Il est un domaine, en revanche, où Marine Le Pen semble avoir davantage poussé la différenciation filiale, et très vite : celui des relations avec la communauté juive. Sans critiquer celui qu’elle appelle « Le Pen » ou lui faire le moindre reproche public. Deux petites phrases lâchées dans un entretien au Point, le 3 février 2011, moins d’un mois après sa prise de fonction, ont suffi à fissurer le bloc que les associations juives formaient autour du FN : « Tout le monde sait ce qui s’est passé dans les camps et dans quelles conditions. Ce qui s’y est passé est le summum de la barbarie. » Quelques jours après, elle est officiellement invitée sur Radio J avant que des protestations multiples, notamment du Crif, conduisent la station à annuler son invitation.

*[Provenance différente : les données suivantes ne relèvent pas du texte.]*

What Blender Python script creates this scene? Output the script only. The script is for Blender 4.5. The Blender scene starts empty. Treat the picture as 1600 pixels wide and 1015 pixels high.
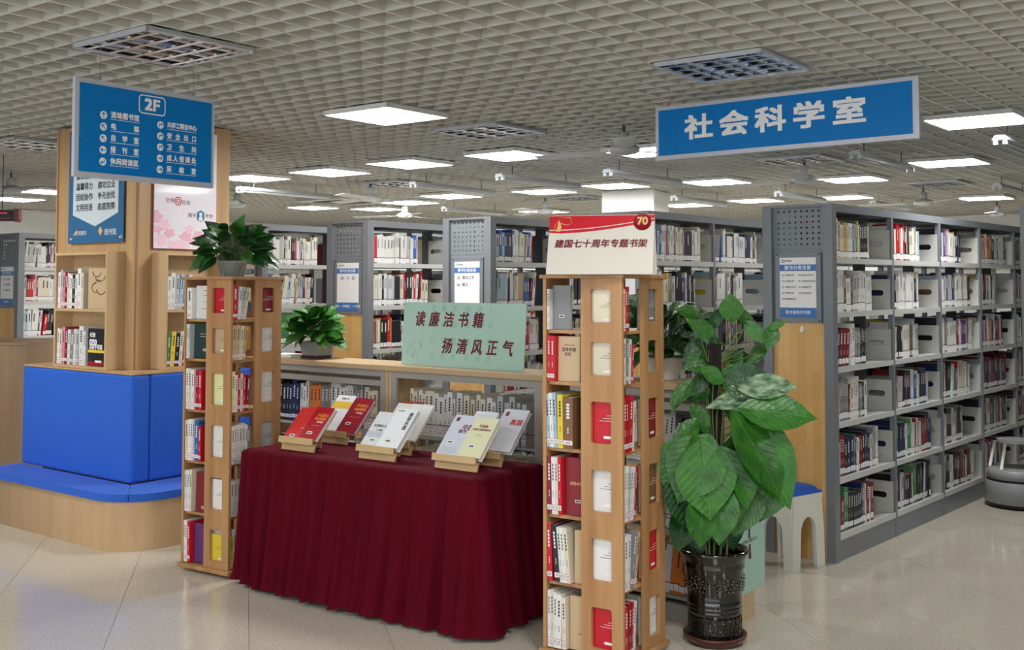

Début novembre, Marine Le Pen fait une autre approche. Aux États-Unis, cette fois. Elle y rencontre Ron Prosor, l’ambassadeur d’Israël à l’ONU, lors d’un déjeuner au siège de l’organisation internationale. Avant d’être désavoué par son gouvernement, ce diplomate de haut rang aura pris le temps de poser avec elle devant le photographe de l’AFP. À Palm Beach, en Floride, la présidente du FN a aussi participé à une vaste réception organisée en son honneur par William J. Diamond, ancien numéro trois de la mairie de New York (durant les mandats de Rudolph Giuliani) et membre influent des réseaux américano-israéliens.
Sans effet immédiat, ces rencontres facilitées par une inquiétude commune face au « printemps arabe » renforcent le pari de Mme Le Pen selon lequel la « normalisation » de son parti pourrait venir de la communauté juive.